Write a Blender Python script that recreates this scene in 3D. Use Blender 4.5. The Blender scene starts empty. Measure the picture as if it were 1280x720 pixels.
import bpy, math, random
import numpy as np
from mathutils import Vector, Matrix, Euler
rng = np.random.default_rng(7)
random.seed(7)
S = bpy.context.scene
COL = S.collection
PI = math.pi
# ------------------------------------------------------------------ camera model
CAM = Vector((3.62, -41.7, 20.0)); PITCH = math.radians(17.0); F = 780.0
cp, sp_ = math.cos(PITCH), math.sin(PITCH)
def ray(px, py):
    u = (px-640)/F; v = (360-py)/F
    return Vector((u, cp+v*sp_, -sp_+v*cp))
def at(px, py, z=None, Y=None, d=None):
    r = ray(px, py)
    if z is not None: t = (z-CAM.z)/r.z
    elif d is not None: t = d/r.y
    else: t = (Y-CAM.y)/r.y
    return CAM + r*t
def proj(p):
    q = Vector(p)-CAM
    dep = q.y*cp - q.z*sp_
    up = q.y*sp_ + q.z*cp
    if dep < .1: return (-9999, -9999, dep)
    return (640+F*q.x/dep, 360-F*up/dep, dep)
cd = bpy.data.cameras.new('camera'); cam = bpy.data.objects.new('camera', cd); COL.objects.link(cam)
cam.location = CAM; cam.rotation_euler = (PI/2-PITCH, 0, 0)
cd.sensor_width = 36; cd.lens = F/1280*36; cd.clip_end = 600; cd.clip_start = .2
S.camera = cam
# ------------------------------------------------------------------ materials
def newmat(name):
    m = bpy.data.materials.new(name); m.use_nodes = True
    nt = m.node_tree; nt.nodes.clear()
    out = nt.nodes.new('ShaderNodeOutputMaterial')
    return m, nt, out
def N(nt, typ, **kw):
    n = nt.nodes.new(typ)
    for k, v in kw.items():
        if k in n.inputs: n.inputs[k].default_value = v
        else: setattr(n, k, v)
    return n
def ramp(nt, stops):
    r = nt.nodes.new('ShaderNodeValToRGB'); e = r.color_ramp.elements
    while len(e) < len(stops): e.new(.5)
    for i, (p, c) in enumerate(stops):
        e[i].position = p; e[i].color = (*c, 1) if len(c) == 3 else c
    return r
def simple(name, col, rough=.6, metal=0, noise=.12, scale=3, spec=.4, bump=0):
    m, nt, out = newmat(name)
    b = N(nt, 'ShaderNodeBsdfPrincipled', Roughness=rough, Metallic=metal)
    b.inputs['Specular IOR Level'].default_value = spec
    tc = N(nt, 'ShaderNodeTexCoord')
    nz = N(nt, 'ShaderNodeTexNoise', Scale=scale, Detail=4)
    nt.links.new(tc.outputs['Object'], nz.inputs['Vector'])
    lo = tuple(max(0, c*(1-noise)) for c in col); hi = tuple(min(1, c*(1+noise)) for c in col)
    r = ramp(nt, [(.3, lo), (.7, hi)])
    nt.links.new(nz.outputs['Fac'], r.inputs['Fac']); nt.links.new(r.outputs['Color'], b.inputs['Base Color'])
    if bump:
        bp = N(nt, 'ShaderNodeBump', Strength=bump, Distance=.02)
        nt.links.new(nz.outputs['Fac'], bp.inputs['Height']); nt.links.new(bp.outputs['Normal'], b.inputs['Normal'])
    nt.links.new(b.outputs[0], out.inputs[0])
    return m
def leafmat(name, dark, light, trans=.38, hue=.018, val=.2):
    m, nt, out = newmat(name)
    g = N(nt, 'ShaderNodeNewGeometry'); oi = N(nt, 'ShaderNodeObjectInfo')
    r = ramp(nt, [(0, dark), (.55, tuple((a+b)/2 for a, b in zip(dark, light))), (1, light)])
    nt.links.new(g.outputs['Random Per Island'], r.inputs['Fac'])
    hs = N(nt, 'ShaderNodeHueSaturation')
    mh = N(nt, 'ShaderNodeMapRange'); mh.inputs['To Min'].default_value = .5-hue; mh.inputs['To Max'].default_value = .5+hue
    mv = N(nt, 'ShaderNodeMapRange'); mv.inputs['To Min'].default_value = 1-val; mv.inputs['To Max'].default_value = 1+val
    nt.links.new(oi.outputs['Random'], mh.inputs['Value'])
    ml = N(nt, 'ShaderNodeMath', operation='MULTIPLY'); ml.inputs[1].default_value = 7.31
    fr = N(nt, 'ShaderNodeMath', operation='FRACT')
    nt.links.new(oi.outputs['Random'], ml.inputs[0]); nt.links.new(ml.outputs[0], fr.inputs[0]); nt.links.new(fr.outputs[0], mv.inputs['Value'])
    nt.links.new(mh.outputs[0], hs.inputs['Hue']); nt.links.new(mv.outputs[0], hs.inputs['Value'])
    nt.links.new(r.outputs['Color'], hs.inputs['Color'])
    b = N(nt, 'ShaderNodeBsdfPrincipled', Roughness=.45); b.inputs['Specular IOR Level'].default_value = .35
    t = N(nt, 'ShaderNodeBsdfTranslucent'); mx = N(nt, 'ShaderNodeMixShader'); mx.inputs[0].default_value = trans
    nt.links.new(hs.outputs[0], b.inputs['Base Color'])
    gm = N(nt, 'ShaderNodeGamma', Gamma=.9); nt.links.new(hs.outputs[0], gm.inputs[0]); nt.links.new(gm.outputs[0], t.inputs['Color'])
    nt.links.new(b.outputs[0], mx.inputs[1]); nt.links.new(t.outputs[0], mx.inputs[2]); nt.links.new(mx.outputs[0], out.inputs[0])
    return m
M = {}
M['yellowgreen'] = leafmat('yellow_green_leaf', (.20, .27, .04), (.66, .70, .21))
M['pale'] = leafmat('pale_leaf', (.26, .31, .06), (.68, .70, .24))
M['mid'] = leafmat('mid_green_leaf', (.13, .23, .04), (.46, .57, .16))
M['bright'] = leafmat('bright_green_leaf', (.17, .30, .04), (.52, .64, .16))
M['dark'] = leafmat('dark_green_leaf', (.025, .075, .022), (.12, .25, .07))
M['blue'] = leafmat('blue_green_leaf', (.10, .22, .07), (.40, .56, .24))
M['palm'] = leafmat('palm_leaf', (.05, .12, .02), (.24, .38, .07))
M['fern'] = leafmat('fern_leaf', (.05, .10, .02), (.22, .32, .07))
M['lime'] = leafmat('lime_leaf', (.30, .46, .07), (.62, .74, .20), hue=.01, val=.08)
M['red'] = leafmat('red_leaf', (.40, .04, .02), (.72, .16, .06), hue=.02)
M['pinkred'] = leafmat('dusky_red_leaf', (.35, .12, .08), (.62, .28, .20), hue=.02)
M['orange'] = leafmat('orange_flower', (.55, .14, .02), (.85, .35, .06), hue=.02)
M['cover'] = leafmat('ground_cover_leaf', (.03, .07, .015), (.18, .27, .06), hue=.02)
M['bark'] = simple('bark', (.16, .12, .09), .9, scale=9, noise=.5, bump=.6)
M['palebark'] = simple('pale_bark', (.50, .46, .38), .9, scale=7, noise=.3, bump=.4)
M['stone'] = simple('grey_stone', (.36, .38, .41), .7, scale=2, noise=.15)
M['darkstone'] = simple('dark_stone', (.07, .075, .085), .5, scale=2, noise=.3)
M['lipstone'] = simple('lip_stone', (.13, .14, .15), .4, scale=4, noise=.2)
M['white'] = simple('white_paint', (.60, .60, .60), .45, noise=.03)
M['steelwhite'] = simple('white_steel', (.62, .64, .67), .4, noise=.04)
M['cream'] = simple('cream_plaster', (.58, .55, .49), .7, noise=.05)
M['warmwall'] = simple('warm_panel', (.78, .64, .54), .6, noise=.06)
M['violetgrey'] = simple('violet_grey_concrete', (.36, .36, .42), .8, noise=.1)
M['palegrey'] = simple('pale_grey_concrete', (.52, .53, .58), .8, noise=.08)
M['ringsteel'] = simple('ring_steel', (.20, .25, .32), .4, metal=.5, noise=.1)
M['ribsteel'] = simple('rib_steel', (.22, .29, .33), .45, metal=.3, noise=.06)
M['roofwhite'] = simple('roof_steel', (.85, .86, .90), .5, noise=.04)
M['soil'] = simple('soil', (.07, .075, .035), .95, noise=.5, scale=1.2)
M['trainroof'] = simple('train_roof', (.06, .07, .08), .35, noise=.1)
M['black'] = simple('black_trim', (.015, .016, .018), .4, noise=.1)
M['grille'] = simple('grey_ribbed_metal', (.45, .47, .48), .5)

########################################

*Given exercise:* Repeat only the lines from the one holding "(.12, .25, .07))" through the last line of the data.

*Full response:*
M['dark'] = leafmat('dark_green_leaf', (.025, .075, .022), (.12, .25, .07))
M['blue'] = leafmat('blue_green_leaf', (.10, .22, .07), (.40, .56, .24))
M['palm'] = leafmat('palm_leaf', (.05, .12, .02), (.24, .38, .07))
M['fern'] = leafmat('fern_leaf', (.05, .10, .02), (.22, .32, .07))
M['lime'] = leafmat('lime_leaf', (.30, .46, .07), (.62, .74, .20), hue=.01, val=.08)
M['red'] = leafmat('red_leaf', (.40, .04, .02), (.72, .16, .06), hue=.02)
M['pinkred'] = leafmat('dusky_red_leaf', (.35, .12, .08), (.62, .28, .20), hue=.02)
M['orange'] = leafmat('orange_flower', (.55, .14, .02), (.85, .35, .06), hue=.02)
M['cover'] = leafmat('ground_cover_leaf', (.03, .07, .015), (.18, .27, .06), hue=.02)
M['bark'] = simple('bark', (.16, .12, .09), .9, scale=9, noise=.5, bump=.6)
M['palebark'] = simple('pale_bark', (.50, .46, .38), .9, scale=7, noise=.3, bump=.4)
M['stone'] = simple('grey_stone', (.36, .38, .41), .7, scale=2, noise=.15)
M['darkstone'] = simple('dark_stone', (.07, .075, .085), .5, scale=2, noise=.3)
M['lipstone'] = simple('lip_stone', (.13, .14, .15), .4, scale=4, noise=.2)
M['white'] = simple('white_paint', (.60, .60, .60), .45, noise=.03)
M['steelwhite'] = simple('white_steel', (.62, .64, .67), .4, noise=.04)
M['cream'] = simple('cream_plaster', (.58, .55, .49), .7, noise=.05)
M['warmwall'] = simple('warm_panel', (.78, .64, .54), .6, noise=.06)
M['violetgrey'] = simple('violet_grey_concrete', (.36, .36, .42), .8, noise=.1)
M['palegrey'] = simple('pale_grey_concrete', (.52, .53, .58), .8, noise=.08)
M['ringsteel'] = simple('ring_steel', (.20, .25, .32), .4, metal=.5, noise=.1)
M['ribsteel'] = simple('rib_steel', (.22, .29, .33), .45, metal=.3, noise=.06)
M['roofwhite'] = simple('roof_steel', (.85, .86, .90), .5, noise=.04)
M['soil'] = simple('soil', (.07, .075, .035), .95, noise=.5, scale=1.2)
M['trainroof'] = simple('train_roof', (.06, .07, .08), .35, noise=.1)
M['black'] = simple('black_trim', (.015, .016, .018), .4, noise=.1)
M['grille'] = simple('grey_ribbed_metal', (.45, .47, .48), .5)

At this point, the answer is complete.